» **Data for this exercise**
──────────

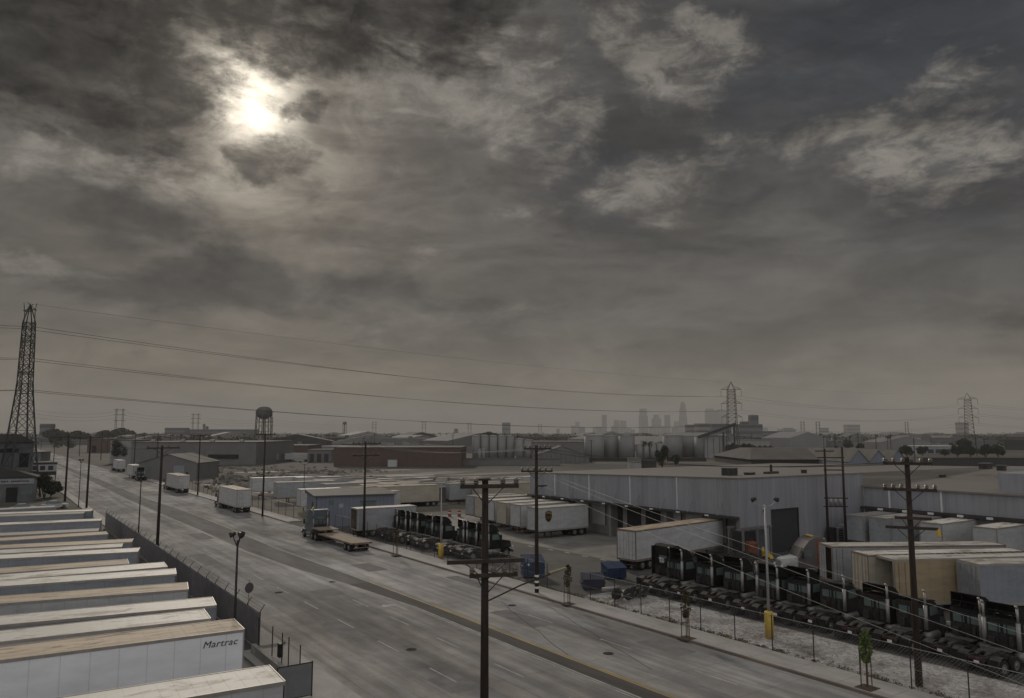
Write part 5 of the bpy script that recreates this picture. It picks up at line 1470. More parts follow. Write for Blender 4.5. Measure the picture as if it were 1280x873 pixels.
# ================================================================== middle distance: silos, tanks, mill
M['silo'] = mat('silo_concrete', (.25, .245, .235), .8, 0, .12, .25, (1, 1, .15), rnd=.06)
M['tank'] = mat('tank_paint', (.24, .235, .23), .7, 0, .08, .12, (1, 1, .2), dirt=(.2, .18, .16), dirt_amt=.4, dirt_scale=.15, rnd=.05)
M['steel_far'] = mat('tower_steel', (.06, .06, .058), .6, .3, .1, 1)
def silo(lab, px0, px1, pytop, D, group, mt='silo', dome=.06, catname='silo'):
    a, b = loc(px0, HOR, D), loc(px1, HOR, D); c = (a + b) / 2; r = (b - a).length / 2; h = loc(px0, pytop, D).z
    t = thing(catname, lab, catname.split('_')[-1], (c.x, c.y, 0), random.random(), group)
    MB().lathe([(r, 0), (r, h)], (0, 0, 0), 24).build('shell', M[mt], t, False)
    for p_ in t.children[0].data.polygons: p_.use_smooth = len(p_.vertices) == 4
    MB().lathe([(r * 1.015, h + .002), (r * 1.015, h + .25), (r * .5, h + .25 + r * dome * 2), (.1, h + .3 + r * dome * 3)], (0, 0, 0), 24).build('lid', M[mt], t)
    l = MB()
    for k in (-.25, .25): l.tube((k, -r - .15, .5), (k, -r - .15, h), .04, n=4)
    l.build('ladder', M['steel_dark'], t)
GS = 'row of white silos in the centre distance'
for i in range(5):
    silo('one of the tall white silos standing in a row left of the shed', 590.5 + i * 10.6, 600.8 + i * 10.6, 545.5, 392, GS)
silo('shorter bluish silo, left of two beside the tall white row', 645, 655, 549.5, 388, 'short silos'); silo('shorter bluish silo, right of two beside the gabled shed', 655.5, 665, 551, 388, 'short silos')
for i in range(2): silo('small thin silo in front of the tall white row', 598 + i * 4.5, 602 + i * 4.5, 562, 376, 'thin small silos')
t, L, h = block('long_shed', 'long gabled grey shed right of the silos', 'shed', 668, 736, 558, 578.5, 'shed_grey', 'roof_dk', 26, gable=4.5)
for k in range(11): MB().box(L * (.04 + k * .087), L * (.04 + k * .087) + .5, -.15, -.004, 0, h * .5).build('wall_rib', M['roof_lt'], t)
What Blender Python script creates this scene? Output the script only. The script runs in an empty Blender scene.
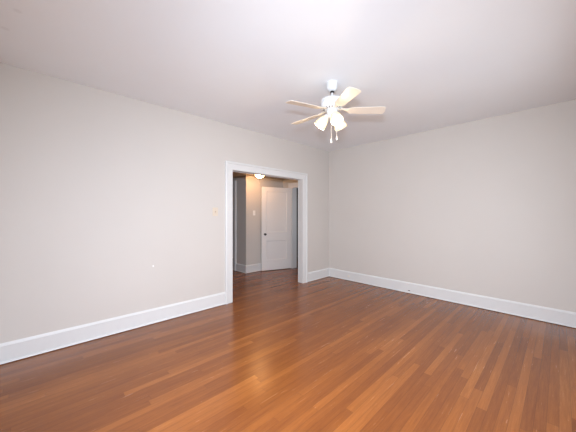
import bpy, bmesh, math, random
from mathutils import Vector, Matrix

C = bpy.context.scene.collection
SC = bpy.context.scene
PI = math.pi
R = math.radians
random.seed(4)

# ------------------------------------------------------------------ camera
YAW = 0.80274                                   # heading of the view, from +x
cam_data = bpy.data.cameras.new('camera')
cam_data.sensor_width = 36.0
cam_data.lens = 262.54 / 576 * 36
cam_data.shift_y = -(216 - 214.36) / 576
cam_data.clip_start = 0.02
cam = bpy.data.objects.new('camera', cam_data)
cam.location = (-4.5975, -3.48, 1.3402)
cam.rotation_euler = (PI / 2, 0, YAW - PI / 2)
C.objects.link(cam)
SC.camera = cam

# ------------------------------------------------------------------ exposure, sky, lights
SC.view_settings.view_transform = 'Standard'
SC.view_settings.look = 'None'
SC.view_settings.gamma = 1.0
SC.view_settings.use_curve_mapping = False
SC.view_settings.exposure = 0.09
SC.cycles.use_denoising = True
SC.cycles.max_bounces = 10
SC.cycles.diffuse_bounces = 8
SC.cycles.sample_clamp_indirect = 4.0
SC.cycles.caustics_reflective = False
SC.cycles.caustics_refractive = False

world = bpy.data.worlds.new('daylight_sky')
SC.world = world
world.use_nodes = True
bgn = world.node_tree.nodes['Background']
bgn.inputs['Color'].default_value = (0.80, 0.90, 1.0, 1)
bgn.inputs['Strength'].default_value = 1.0


def area_light(name, loc, rot, sx, sy, power, color):
    d = bpy.data.lights.new(name, 'AREA')
    d.shape = 'RECTANGLE'
    d.size, d.size_y = sx, sy
    d.energy = power
    d.color = color
    o = bpy.data.objects.new(name, d)
    o.location, o.rotation_euler = loc, rot
    C.objects.link(o)
    return o


# daylight through the two windows behind the camera (south wall and west wall), plus two added fill lights
DAY = (0.95, 0.97, 1.0)
area_light('daylight_south', (-3.75, -3.92, 1.35), (R(65), 0, 0), 1.3, 1.2, 20, DAY).data.spread = R(150)
area_light('fill_south_far', (-1.75, -3.92, 1.35), (R(78), 0, 0), 1.3, 1.2, 15, DAY)  # added fill to brighten the ceiling at right, no window known there
area_light('daylight_west', (-5.02, -2.70, 1.35), (R(65), 0, R(-90)), 1.3, 1.2, 37, DAY).data.spread = R(150)
area_light('fill_side_room', (1.15, -0.47, 1.35), (R(90), 0, 0), 0.7, 1.0, 5, DAY)  # added light in the room off the hall, brightens the doorway jamb
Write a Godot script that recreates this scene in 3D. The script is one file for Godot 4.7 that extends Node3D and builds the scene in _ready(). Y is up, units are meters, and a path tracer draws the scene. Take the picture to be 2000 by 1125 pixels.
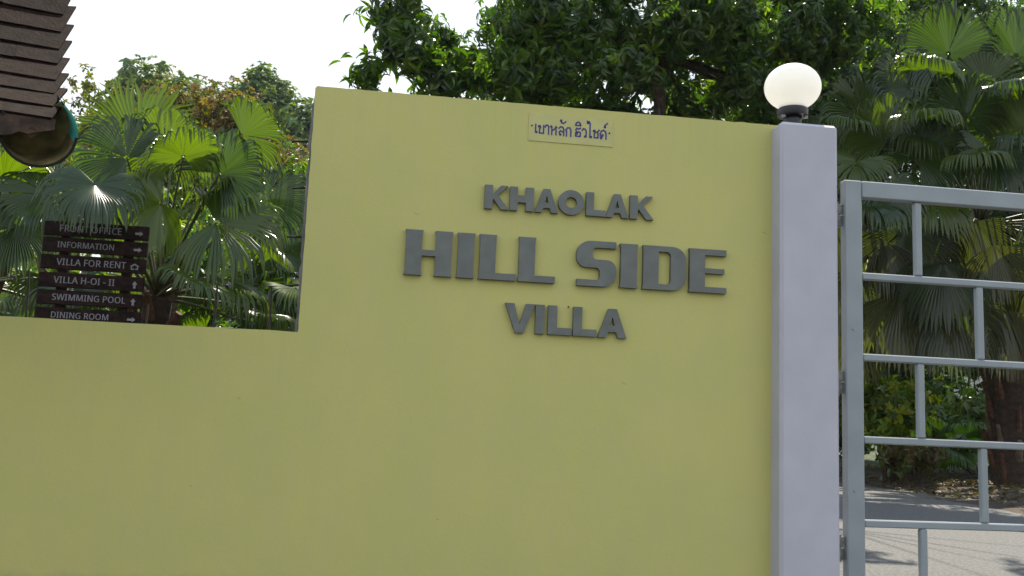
extends Node3D

const UP := Vector3.UP
var taken := {}
var rng := RandomNumberGenerator.new()
var M := {}

# ---------------------------------------------------------------- naming
func numbered(called: String, parent: Node) -> String:
	var key := str(parent.get_instance_id()) + called
	var n: int = taken.get(key, 0)
	taken[key] = n + 1
	return called if n == 0 else "%s_%03d" % [called, n]

func tag(o: Node, label := "", category := "", group := "", kind := "") -> Node:
	if label: o.set_meta("label", label)
	if category: o.set_meta("category", category)
	if group: o.set_meta("group", group)
	if kind: o.set_meta("kind", kind)
	return o

func thing(called: String, label: String, category: String, at := Vector3.ZERO, group := "") -> Node3D:
	var o := Node3D.new()
	o.name = numbered(called, self)
	add_child(o, true)
	o.position = at
	tag(o, label, category, group)
	return o

func put(called: String, mesh: Mesh, mat: Material, parent: Node = self, at := Transform3D()) -> MeshInstance3D:
	var o := MeshInstance3D.new()
	o.name = numbered(called, parent)
	o.mesh = mesh
	o.material_override = mat
	o.transform = at
	parent.add_child(o, true)
	return o

# ---------------------------------------------------------------- mesh building
class Shape:
	var v := PackedVector3Array()
	var n := PackedVector3Array()
	var c := PackedColorArray()
	var uv := PackedVector2Array()
	var tint := Color.WHITE
	var flat_uv := Vector4(1, 1, 0, 0)   # planar uv: scale x, scale y, offset x, offset y
	func tri(a: Vector3, b: Vector3, d: Vector3) -> void:   # front side sees a, b, d clockwise
		var m := (d - a).cross(b - a)
		if m.length_squared() < 1e-16: return
		m = m.normalized()
		for p: Vector3 in [a, b, d]:
			v.append(p)
			n.append(m)
			c.append(tint)
			uv.append(Vector2(p.x * flat_uv.x + flat_uv.z, p.y * flat_uv.y + flat_uv.w))
	func quad(a: Vector3, b: Vector3, d: Vector3, e: Vector3) -> void:
		tri(a, b, d)
		tri(a, d, e)
	func face(a: Vector3, b: Vector3, d: Vector3, e: Vector3, away: Vector3) -> void:   # a quad that faces away from a point
		var m := (d - a).cross(b - a)
		if m.dot((a + d) * 0.5 - away) >= 0.0: quad(a, b, d, e)
		else: quad(a, e, d, b)
	func smooth_tri(p: Array, q: Array) -> void:
		for i in 3:
			v.append(p[i])
			n.append(q[i])
			c.append(tint)
			uv.append(Vector2(p[i].x, p[i].y))
	# a box between two corners with chamfered edges
	func box(lo: Vector3, hi: Vector3, b := 0.004, at := Transform3D()) -> void:
		var mid := (lo + hi) / 2.0
		var h := (hi - lo) / 2.0
		b = minf(b, minf(h.x, minf(h.y, h.z)) * 0.6)
		var away := at * mid
		for ax in 3:
			var u := (ax + 1) % 3
			var w := (ax + 2) % 3
			for s in [-1.0, 1.0]:
				var q := []
				for k in [[-1, -1], [1, -1], [1, 1], [-1, 1]]:
					var p := Vector3.ZERO
					p[ax] = s * h[ax]
					p[u] = k[0] * (h[u] - b)
					p[w] = k[1] * (h[w] - b)
					q.append(at * (mid + p))
				face(q[0], q[1], q[2], q[3], away)
			for s in [-1.0, 1.0]:
				for r in [-1.0, 1.0]:
					var q := []
					for k in [[0, -1], [0, 1], [1, 1], [1, -1]]:
						var p := Vector3.ZERO
						p[u] = s * (h[u] - (b if k[0] == 0 else 0.0))
						p[w] = r * (h[w] - (0.0 if k[0] == 0 else b))
						p[ax] = k[1] * (h[ax] - b)
						q.append(at * (mid + p))
					face(q[0], q[1], q[2], q[3], away)
		for s in [-1.0, 1.0]:
			for r in [-1.0, 1.0]:
				for t in [-1.0, 1.0]:
					var a := at * (mid + Vector3(s * h.x, r * (h.y - b), t * (h.z - b)))
					var d := at * (mid + Vector3(s * (h.x - b), r * h.y, t * (h.z - b)))
					var e := at * (mid + Vector3(s * (h.x - b), r * (h.y - b), t * h.z))
					if (e - a).cross(d - a).dot(a - away) > 0: tri(a, d, e)
					else: tri(a, e, d)
	# a tube through points, with a radius at each
	func tube(pts: Array, radii: Array, sides := 6, caps := true) -> void:
		var rings := []
		var ref := Vector3(0.31, 0.2, 0.93)
		for i in pts.size():
			var t: Vector3 = (pts[mini(i + 1, pts.size() - 1)] - pts[maxi(i - 1, 0)]).normalized()
			if absf(t.dot(ref)) > 0.95: ref = Vector3(0.9, 0.1, -0.4)
			var a := t.cross(ref).normalized()
			var b := t.cross(a)
			var ring := []
			for k in sides:
				var w := TAU * k / sides
				ring.append([pts[i] + (a * cos(w) + b * sin(w)) * radii[i], a * cos(w) + b * sin(w)])
			rings.append(ring)
		for i in rings.size() - 1:
			for k in sides:
				var a: Array = rings[i][k]
				var b: Array = rings[i][(k + 1) % sides]
				var d: Array = rings[i + 1][(k + 1) % sides]
				var e: Array = rings[i + 1][k]
				smooth_tri([a[0], d[0], b[0]], [a[1], d[1], b[1]])
				smooth_tri([a[0], e[0], d[0]], [a[1], e[1], d[1]])
		if caps:
			for z in [0, rings.size() - 1]:
				var mid: Vector3 = pts[z]
				var beyond: Vector3 = pts[1] if z == 0 else pts[z - 1]
				for k in sides:
					var a: Vector3 = rings[z][k][0]
					var b: Vector3 = rings[z][(k + 1) % sides][0]
					if (b - mid).cross(a - mid).dot(mid - beyond) > 0: tri(mid, a, b)
					else: tri(mid, b, a)
	# a body of revolution about y: points are (radius, height) from the bottom up
	func lathe(prof: Array, sides := 32, at := Vector3.ZERO) -> void:
		for i in prof.size() - 1:
			var p: Vector2 = prof[i]
			var q: Vector2 = prof[i + 1]
			var pn := _lathe_n(prof, i)
			var qn := _lathe_n(prof, i + 1)
			if (q - p).length() < 1e-5: continue
			for k in sides:
				var a := TAU * k / sides
				var b := TAU * (k + 1) / sides
				var f := func(r: Vector2, w: float) -> Vector3: return at + Vector3(cos(w) * r.x, r.y, sin(w) * r.x)
				var g := func(r: Vector2, w: float) -> Vector3: return Vector3(cos(w) * r.x, r.y, sin(w) * r.x)
				var A: Vector3 = f.call(p, a)
				var B: Vector3 = f.call(p, b)
				var C: Vector3 = f.call(q, b)
				var D: Vector3 = f.call(q, a)
				var na: Vector3 = g.call(pn, a)
				var nb: Vector3 = g.call(pn, b)
				var nc: Vector3 = g.call(qn, b)
				var nd: Vector3 = g.call(qn, a)
				smooth_tri([A, B, C], [na, nb, nc])
				smooth_tri([A, C, D], [na, nc, nd])
	func _lathe_n(prof: Array, i: int) -> Vector2:
		var a: Vector2 = prof[maxi(i - 1, 0)]
		var b: Vector2 = prof[mini(i + 1, prof.size() - 1)]
		var t := b - a
		return Vector2(t.y, -t.x).normalized()
	# a flat outline in x, y pushed out along z
	func extrude(poly: PackedVector2Array, z0: float, z1: float, back := false) -> void:
		if Geometry2D.is_polygon_clockwise(poly): poly.reverse()
		var idx := Geometry2D.triangulate_polygon(poly)
		for i in range(0, idx.size(), 3):
			var p := [poly[idx[i]], poly[idx[i + 1]], poly[idx[i + 2]]]
			var turn: float = (p[1] - p[0]).cross(p[2] - p[0])
			if turn > 0: p.reverse()
			tri(Vector3(p[0].x, p[0].y, z1), Vector3(p[1].x, p[1].y, z1), Vector3(p[2].x, p[2].y, z1))
			if back: tri(Vector3(p[0].x, p[0].y, z0), Vector3(p[2].x, p[2].y, z0), Vector3(p[1].x, p[1].y, z0))
		for i in poly.size():
			var a := poly[i]
			var b := poly[(i + 1) % poly.size()]
			quad(Vector3(a.x, a.y, z0), Vector3(a.x, a.y, z1), Vector3(b.x, b.y, z1), Vector3(b.x, b.y, z0))
	func mesh() -> ArrayMesh:
		var arr := []
		arr.resize(Mesh.ARRAY_MAX)
		arr[Mesh.ARRAY_VERTEX] = v
		arr[Mesh.ARRAY_NORMAL] = n
		arr[Mesh.ARRAY_COLOR] = c
		arr[Mesh.ARRAY_TEX_UV] = uv
		var m := ArrayMesh.new()
		m.add_surface_from_arrays(Mesh.PRIMITIVE_TRIANGLES, arr)
		return m

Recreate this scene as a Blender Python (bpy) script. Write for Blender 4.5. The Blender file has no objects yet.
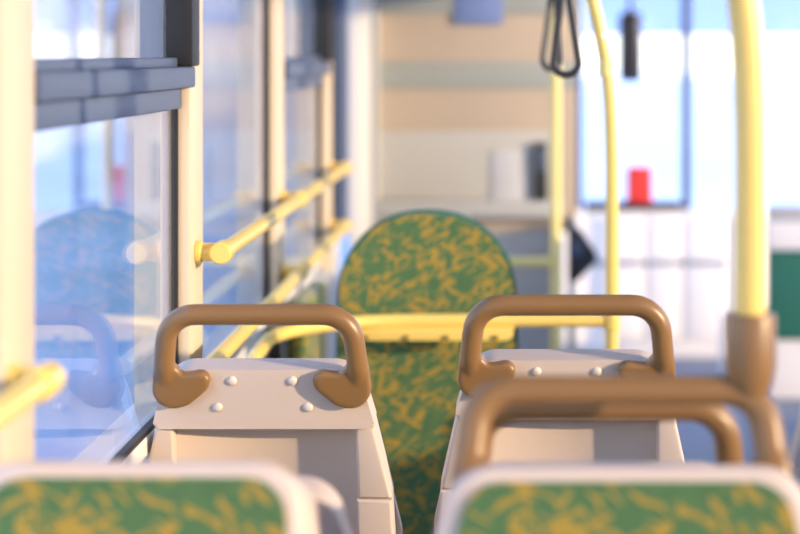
import bpy, bmesh, math, random
from mathutils import Vector, Matrix
random.seed(4)
sc = bpy.context.scene
COL = sc.collection
EYE = 1.5
F = 1889.0          # focal length in pixels of the 85 mm lens on an 800 px frame
VPX, VPY = 512.0, 55.0

# ------------------------------------------------------------------ helpers
def link(o):
    COL.objects.link(o); return o

def mesh_obj(name, bm, mat, parent=None, smooth=40):
    bmesh.ops.recalc_face_normals(bm, faces=bm.faces[:])
    me = bpy.data.meshes.new(name)
    bm.to_mesh(me); bm.free()
    if smooth:
        for p in me.polygons: p.use_smooth = True
        me.set_sharp_from_angle(angle=math.radians(smooth))
    if mat: me.materials.append(mat)
    o = link(bpy.data.objects.new(name, me))
    if parent: o.parent = parent
    return o

def tag(o, label=None, cat=None, group=None, kind=None):
    if label: o['label'] = label
    if cat: o['category'] = cat
    if group: o['group'] = group
    if kind: o['kind'] = kind
    return o

def thing(name, loc, label, cat, group=None, rz=0.0):
    o = link(bpy.data.objects.new(name, None))
    o.location = loc; o.rotation_euler = (0, 0, rz); o.empty_display_size = .1
    return tag(o, label, cat, group)

def struct_empty(name, loc=(0, 0, 0), label=None):
    o = link(bpy.data.objects.new(name, None)); o.location = loc; o.empty_display_size = .1
    return tag(o, label, None, None, 'structure')

def box(bm, x0, x1, y0, y1, z0, z1, bev=0.0, seg=2):
    vs = [bm.verts.new((x, y, z)) for z in (z0, z1) for y in (y0, y1) for x in (x0, x1)]
    q = [(0, 2, 3, 1), (4, 5, 7, 6), (0, 1, 5, 4), (2, 6, 7, 3), (0, 4, 6, 2), (1, 3, 7, 5)]
    fs = [bm.faces.new([vs[i] for i in f]) for f in q]
    if bev:
        es = list({e for f in fs for e in f.edges})
        bmesh.ops.bevel(bm, geom=es, offset=bev, segments=seg, profile=.5, affect='EDGES')

def one_box(name, mat, parent, *a, bev=0.0, seg=2):
    bm = bmesh.new(); box(bm, *a, bev=bev, seg=seg); return mesh_obj(name, bm, mat, parent)

def prism(bm, pts, y0, y1, bev=0.0, bev1=None, seg=4):
    """outline of (x, z) points drawn out along y, both rims rounded"""
    if bev1 is None: bev1 = bev
    a = [bm.verts.new((x, y0, z)) for x, z in pts]
    b = [bm.verts.new((x, y1, z)) for x, z in pts]
    n = len(pts)
    f0 = bm.faces.new(a); f1 = bm.faces.new(list(reversed(b)))
    for i in range(n):
        bm.faces.new((a[i], b[i], b[(i + 1) % n], a[(i + 1) % n]))
    e0 = list(f0.edges); e1 = list(f1.edges)
    if bev: bmesh.ops.bevel(bm, geom=e0, offset=bev, segments=seg, profile=.5, affect='EDGES', clamp_overlap=True)
    if bev1: bmesh.ops.bevel(bm, geom=e1, offset=bev1, segments=seg, profile=.5, affect='EDGES', clamp_overlap=True)

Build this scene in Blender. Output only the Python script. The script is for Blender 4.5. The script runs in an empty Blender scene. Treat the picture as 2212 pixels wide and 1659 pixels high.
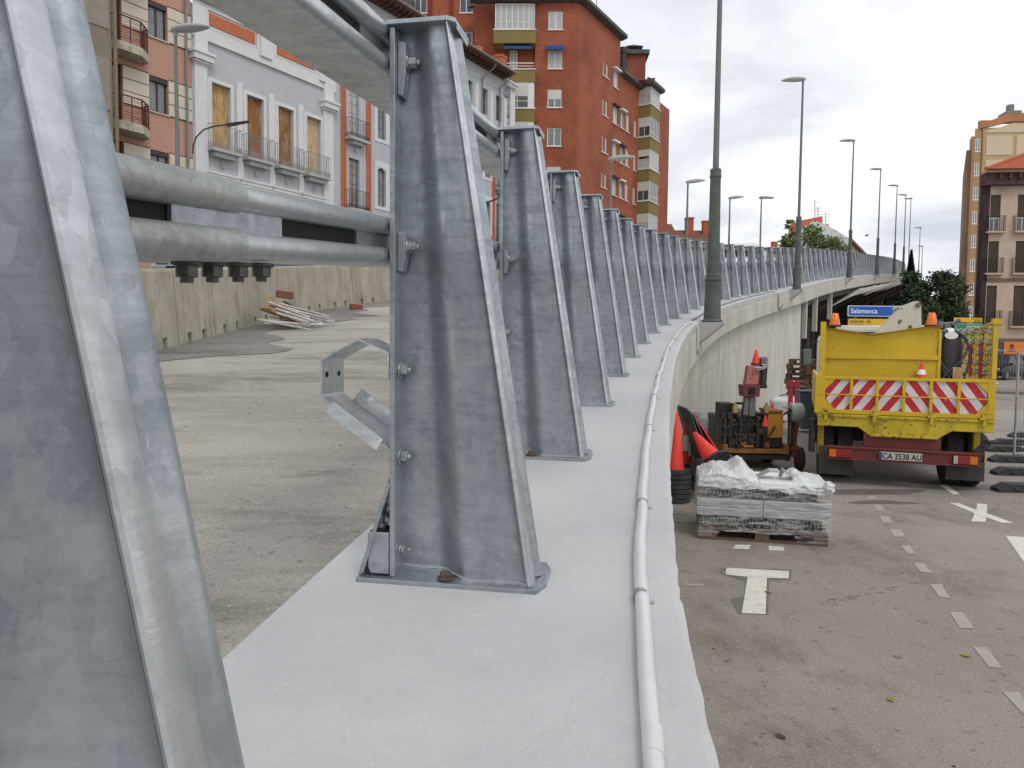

──────────

» **Request**
Take the material above and output only the lines from the one that contains "Recreate this scene" through the one that contains "COL.objects.link(o); return o", ends included and images left out.

» **Complete output**
Recreate this scene as a Blender Python (bpy) script. Write for Blender 4.5. The Blender file has no objects yet.
import bpy, bmesh, math, random
from mathutils import Vector, Matrix
random.seed(4)
sc = bpy.context.scene
COL = sc.collection
EYE = 1.5
F = 1889.0          # focal length in pixels of the 85 mm lens on an 800 px frame
VPX, VPY = 512.0, 55.0

# ------------------------------------------------------------------ helpers
def link(o):
    COL.objects.link(o); return o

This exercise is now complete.